Французский философ-постмарксист Ален Бадью предостерегал в трактате «Можно ли мыслить политику?» своих коллег от того, чтобы брать в союзники русского националиста Солженицына, противопоставляя его в конечном счете просоветски настроенному Шаламову. Федье же, в свою очередь, можно адресовать обратное: уж кто-кто, а Шаламов своих политических взглядов никогда не стеснялся. В лагерях он оказался не за анекдот и не по ложному доносу, а за отнюдь не невинное политически действие — распространение антисталинского завещания Ленина в 1929 году, когда практически всех сколько-нибудь заметных сторонников левой оппозиции уже либо посадили, либо заставляли каяться. В «Колымских рассказах» трагедией для Шаламова является не чудовищное разрастание власти, а отсутствие борьбы за нее, отсутствие политического сознания у тех, кто, казалось бы, сидит по политическим статьям: «Отсутствие единой объединяющей идеи ослабляло моральную стойкость арестантов чрезвычайно. Они не были ни врагами власти, ни государственными преступниками, и, умирая, они так и не поняли, почему им надо было умирать». Неистребимым же врагом Шаламова были не чекисты, а блатные, развращающие и без того нелегкую лагерную жизнь, то есть как раз таки носители абсолютно антиполитического сознания. Вот их, пожалуй, взаправду можно было бы описать как «молчаливое низовое сопротивление власти, на нее не претендующее» — но Федье, пожалуй, такие сторонники показались бы неприглядными.

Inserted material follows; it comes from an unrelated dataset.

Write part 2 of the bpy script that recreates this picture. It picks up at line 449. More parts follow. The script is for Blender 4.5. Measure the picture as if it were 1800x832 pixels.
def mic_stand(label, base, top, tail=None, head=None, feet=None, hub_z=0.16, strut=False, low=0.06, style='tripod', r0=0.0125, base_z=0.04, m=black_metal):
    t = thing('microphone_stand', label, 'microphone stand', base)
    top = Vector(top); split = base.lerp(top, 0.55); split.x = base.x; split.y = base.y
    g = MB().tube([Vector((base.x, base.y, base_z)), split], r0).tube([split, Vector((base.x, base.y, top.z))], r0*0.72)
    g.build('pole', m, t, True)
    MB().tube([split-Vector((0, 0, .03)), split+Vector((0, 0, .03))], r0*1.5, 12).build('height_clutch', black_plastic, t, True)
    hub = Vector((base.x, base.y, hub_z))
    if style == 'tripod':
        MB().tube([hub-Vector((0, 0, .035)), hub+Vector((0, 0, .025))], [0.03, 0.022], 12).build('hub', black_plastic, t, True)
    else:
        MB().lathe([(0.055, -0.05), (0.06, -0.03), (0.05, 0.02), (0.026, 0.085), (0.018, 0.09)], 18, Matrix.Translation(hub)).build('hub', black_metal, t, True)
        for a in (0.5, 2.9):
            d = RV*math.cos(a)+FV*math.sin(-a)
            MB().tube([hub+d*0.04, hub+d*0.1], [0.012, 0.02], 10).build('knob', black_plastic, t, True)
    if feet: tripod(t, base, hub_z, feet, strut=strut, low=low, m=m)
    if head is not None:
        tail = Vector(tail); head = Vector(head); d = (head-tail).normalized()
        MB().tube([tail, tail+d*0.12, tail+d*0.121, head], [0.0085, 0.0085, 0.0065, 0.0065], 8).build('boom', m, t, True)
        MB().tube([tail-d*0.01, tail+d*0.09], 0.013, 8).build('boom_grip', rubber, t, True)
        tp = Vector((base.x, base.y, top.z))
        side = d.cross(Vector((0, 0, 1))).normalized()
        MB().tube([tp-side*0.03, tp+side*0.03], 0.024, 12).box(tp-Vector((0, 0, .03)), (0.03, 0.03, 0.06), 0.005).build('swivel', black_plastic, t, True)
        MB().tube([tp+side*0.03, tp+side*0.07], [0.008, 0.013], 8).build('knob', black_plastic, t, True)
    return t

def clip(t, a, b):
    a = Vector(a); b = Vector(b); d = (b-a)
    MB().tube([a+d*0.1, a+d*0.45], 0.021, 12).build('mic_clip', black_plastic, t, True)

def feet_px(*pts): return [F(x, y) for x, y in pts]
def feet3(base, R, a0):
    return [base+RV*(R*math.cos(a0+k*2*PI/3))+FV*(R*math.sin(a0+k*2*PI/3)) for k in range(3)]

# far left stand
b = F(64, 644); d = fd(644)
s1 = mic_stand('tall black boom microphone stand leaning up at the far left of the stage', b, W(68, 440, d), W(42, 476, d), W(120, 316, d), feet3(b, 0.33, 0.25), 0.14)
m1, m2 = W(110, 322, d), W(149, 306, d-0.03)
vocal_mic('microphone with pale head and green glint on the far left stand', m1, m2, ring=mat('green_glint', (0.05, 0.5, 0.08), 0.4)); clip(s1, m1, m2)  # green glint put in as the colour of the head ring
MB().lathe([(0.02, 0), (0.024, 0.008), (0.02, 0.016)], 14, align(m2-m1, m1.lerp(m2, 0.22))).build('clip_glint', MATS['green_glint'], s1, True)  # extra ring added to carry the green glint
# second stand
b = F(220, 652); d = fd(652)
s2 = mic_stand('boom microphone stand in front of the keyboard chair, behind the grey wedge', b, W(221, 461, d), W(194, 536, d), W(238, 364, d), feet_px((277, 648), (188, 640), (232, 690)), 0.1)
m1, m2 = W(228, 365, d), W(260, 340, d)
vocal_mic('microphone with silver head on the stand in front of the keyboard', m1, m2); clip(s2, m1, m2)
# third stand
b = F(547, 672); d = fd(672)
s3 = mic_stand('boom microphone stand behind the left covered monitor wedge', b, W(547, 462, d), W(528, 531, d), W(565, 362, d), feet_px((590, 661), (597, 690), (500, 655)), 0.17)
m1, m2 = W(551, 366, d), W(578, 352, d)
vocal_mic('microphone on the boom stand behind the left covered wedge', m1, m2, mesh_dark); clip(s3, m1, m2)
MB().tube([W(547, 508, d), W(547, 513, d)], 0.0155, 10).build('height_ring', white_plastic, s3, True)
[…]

В сухом остатке эта небольшая книжка производит двойственное впечатление. С одной стороны, она довольно живо написана и как нельзя более умело воспроизводит хайдеггеровские интонации, ходы и умонастроения, затрагивая на ста маленьких страничках труднообозримый круг понятий. Для поклонников этого философа, коих в отечестве нашем хватает, она может стать весьма приятным чтением на ночь — и будьте покойны, ничего, кроме пасторалей, вам не приснится. С другой — предисловие, лишенное и тени иронии, и в целом с любовью сделанное издание не могут не вызывать недоумение: неужели эти тексты здесь и сейчас правда можно воспринимать настолько всерьез?